Pigs introduced to Cornwall moors to bring farmland back to nature

The pigs have been introduced to Helman Tor. Credit: Cornwall Wildlife Trust

Pigs have been reintroduced to Cornwall's moors to help nature recover.

The pigs, native breed Oxford Sandy and Blacks, were introduced to Helman Tor on Bodmin Moor as part of the largest nature recovery project led by the Cornwall Wildlife Trust.

The animals were loaned by a farmer as part of a ‘rewilding’ trial to create germinating opportunities for plants and to knock back the dominant ones, like bracken, to help wildlife flourish.

In November 2023, 15 native breed longhorn cattle were also introduced to the moor.

Longhorn cattle have been reintroduced to the land. Credit: Cornwall Wildlife Trust

The Trust received some funding from the Bedruthan Community Fund of £30,000 to match fund its Christmas Appeal to help develop rewilding plans.

The 97-acre land had been farmed intensively in the past, but the pigs and cattle will now help to bring it back into a more natural state.

The process will involve removing nutrients and reversing the drainage which has taken place over the years.

Cornwall Wildlife Trust’s use of rewilding principles looks at past landscapes where wildlife thrived, enabling a wide area to become more biodiverse and more resilient.
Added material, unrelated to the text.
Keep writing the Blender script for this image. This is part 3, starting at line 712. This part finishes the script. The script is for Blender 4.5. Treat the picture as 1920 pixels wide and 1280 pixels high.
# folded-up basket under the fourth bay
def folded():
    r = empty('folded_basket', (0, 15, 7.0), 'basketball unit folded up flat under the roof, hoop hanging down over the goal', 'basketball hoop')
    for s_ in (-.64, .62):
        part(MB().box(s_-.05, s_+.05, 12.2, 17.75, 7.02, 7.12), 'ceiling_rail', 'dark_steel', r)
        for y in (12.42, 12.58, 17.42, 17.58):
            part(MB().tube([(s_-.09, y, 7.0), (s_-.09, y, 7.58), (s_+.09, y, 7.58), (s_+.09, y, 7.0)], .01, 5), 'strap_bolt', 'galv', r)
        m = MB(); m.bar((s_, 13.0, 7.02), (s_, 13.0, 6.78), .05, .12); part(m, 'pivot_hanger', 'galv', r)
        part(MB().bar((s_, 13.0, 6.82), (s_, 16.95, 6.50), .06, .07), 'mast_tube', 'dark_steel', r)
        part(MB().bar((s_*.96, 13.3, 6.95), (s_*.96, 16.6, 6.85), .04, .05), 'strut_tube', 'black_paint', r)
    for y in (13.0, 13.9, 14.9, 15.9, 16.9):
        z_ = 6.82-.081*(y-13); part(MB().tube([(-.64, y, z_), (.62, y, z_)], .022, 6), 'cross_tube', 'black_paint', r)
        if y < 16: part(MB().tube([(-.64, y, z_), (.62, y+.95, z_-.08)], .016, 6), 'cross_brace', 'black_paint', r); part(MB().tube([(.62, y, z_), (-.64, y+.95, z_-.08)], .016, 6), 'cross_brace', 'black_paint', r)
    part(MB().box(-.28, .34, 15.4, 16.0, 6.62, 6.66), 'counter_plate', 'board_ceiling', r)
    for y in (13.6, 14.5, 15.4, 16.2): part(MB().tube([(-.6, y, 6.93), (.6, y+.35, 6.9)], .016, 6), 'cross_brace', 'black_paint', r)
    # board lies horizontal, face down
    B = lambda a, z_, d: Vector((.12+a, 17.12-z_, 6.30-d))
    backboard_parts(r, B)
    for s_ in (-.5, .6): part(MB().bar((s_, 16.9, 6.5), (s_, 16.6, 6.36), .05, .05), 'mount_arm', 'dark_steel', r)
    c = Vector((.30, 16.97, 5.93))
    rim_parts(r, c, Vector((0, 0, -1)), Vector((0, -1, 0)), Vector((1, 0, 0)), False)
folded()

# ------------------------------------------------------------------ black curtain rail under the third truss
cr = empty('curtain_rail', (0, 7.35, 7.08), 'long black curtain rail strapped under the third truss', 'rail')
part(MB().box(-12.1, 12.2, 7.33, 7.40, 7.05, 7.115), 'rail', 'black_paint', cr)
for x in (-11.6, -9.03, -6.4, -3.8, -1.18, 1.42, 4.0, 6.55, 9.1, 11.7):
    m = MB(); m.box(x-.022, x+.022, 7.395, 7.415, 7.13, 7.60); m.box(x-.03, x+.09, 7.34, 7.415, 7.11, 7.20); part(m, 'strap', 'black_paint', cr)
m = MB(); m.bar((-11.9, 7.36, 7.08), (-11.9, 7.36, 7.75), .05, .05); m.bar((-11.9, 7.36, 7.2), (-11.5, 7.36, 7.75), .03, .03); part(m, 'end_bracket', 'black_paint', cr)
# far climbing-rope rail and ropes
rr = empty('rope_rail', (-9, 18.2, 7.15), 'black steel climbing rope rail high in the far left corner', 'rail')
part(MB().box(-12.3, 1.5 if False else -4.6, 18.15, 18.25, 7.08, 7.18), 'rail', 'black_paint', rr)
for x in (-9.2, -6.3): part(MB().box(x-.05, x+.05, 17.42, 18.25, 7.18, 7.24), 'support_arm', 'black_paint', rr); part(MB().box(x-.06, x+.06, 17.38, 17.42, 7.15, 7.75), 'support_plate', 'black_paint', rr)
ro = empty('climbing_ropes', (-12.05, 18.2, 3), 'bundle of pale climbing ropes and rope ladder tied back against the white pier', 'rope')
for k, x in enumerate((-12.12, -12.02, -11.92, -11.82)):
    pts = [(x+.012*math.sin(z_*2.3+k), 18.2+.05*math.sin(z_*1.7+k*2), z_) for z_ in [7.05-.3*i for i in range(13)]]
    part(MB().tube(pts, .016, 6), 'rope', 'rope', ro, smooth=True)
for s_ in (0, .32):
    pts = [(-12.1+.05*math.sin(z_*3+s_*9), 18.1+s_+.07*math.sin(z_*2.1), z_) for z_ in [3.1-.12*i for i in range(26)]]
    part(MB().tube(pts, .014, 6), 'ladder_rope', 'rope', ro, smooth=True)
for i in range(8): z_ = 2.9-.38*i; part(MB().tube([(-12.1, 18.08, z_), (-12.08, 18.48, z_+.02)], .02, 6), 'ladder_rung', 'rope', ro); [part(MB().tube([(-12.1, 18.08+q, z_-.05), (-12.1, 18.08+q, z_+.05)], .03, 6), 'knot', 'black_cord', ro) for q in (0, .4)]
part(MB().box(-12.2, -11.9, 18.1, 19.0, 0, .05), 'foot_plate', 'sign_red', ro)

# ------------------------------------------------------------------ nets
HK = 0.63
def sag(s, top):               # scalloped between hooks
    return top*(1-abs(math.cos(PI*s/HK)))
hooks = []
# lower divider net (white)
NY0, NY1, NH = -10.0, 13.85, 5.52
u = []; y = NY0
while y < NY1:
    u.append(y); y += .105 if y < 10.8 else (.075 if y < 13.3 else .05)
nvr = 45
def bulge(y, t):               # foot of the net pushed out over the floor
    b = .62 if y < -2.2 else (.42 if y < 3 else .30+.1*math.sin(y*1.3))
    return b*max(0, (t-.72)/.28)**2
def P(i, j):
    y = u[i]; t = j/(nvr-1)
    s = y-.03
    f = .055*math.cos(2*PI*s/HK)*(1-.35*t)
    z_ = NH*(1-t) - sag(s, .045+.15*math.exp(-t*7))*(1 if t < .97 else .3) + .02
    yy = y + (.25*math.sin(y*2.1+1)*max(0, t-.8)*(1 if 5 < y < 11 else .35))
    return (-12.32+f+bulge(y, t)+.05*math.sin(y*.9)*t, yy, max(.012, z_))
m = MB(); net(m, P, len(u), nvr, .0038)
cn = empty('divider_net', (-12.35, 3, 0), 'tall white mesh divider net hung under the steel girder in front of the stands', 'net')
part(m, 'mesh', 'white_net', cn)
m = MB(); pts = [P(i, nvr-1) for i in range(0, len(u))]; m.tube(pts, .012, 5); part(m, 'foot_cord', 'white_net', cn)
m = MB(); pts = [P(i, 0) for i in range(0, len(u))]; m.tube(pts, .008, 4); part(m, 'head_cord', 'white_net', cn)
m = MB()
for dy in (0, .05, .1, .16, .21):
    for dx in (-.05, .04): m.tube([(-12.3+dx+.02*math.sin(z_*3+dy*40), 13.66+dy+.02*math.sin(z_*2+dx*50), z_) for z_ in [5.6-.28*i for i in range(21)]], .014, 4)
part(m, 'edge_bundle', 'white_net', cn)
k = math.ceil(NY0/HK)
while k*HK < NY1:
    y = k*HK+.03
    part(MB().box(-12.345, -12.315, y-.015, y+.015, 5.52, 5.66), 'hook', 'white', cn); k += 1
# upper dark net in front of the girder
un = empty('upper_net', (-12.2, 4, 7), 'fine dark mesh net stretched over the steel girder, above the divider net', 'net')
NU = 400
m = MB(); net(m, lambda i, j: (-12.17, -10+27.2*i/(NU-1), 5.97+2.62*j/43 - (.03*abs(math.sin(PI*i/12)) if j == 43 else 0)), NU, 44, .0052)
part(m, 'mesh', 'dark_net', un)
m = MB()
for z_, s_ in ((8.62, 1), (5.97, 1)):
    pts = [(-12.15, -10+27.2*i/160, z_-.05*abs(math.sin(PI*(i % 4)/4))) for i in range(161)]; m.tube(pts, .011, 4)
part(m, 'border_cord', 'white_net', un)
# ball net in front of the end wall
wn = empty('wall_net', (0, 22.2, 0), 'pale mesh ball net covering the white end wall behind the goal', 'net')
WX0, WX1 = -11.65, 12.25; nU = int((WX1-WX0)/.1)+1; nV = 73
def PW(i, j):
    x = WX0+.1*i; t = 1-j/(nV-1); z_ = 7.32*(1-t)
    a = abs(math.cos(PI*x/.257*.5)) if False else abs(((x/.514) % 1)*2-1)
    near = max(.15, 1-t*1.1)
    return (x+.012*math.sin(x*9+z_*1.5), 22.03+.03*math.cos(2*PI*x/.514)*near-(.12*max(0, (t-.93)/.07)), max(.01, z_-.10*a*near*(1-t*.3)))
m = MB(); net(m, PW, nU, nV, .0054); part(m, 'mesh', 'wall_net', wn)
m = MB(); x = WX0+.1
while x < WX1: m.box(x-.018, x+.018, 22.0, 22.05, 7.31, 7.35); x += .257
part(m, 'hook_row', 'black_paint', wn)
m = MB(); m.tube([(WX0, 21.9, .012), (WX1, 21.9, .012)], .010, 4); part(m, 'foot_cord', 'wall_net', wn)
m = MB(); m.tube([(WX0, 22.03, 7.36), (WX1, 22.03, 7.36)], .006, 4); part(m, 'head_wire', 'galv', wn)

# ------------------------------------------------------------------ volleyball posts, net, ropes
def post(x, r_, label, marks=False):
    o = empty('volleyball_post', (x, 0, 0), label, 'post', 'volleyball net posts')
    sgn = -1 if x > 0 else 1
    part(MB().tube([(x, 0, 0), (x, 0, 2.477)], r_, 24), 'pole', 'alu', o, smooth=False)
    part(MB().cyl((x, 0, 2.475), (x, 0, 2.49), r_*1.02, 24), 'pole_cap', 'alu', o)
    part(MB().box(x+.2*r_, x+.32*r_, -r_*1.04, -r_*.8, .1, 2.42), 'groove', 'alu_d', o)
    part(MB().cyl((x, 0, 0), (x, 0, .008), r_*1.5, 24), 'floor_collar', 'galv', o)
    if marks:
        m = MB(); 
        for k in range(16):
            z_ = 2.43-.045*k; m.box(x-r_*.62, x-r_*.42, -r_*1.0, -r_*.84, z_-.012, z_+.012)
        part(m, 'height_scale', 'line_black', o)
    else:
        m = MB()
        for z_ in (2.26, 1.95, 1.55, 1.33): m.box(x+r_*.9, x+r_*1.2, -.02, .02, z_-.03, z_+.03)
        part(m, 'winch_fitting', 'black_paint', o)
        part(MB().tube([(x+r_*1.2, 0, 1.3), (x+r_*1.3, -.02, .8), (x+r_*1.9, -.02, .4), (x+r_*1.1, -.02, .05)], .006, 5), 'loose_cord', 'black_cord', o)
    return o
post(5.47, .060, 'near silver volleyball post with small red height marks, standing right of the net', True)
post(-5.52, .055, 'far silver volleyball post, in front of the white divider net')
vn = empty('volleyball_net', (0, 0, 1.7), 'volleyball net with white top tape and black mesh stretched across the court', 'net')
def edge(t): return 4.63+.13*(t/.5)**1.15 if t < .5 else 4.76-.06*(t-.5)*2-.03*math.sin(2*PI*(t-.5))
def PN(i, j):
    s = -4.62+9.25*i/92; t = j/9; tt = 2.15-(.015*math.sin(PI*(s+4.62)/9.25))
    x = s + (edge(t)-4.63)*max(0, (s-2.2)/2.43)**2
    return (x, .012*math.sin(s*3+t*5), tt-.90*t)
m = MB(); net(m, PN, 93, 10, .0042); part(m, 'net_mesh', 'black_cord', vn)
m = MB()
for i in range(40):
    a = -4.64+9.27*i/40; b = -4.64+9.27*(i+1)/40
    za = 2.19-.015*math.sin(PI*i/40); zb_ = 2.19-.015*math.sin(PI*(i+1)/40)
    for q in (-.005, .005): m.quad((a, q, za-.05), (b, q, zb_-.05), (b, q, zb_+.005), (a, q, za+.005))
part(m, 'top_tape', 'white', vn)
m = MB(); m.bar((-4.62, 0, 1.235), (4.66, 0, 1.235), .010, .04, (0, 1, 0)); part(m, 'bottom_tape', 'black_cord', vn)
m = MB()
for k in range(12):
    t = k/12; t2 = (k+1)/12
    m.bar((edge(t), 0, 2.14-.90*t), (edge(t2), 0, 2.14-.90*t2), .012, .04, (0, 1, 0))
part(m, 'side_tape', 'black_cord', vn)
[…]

The activities of the pigs and cattle are an ancient and sustainable alternative to the use of heavy machinery.

It is hoped that the pigs’ activities will bring many positive benefits. 

Andy Collins, Mid Cornwall Reserves Manager, said: “Pigs are nature’s plough.

“They rootle around in the ground – turning over sods of earth with their strong necks – as wild boar would have done in Britain hundreds of years ago.”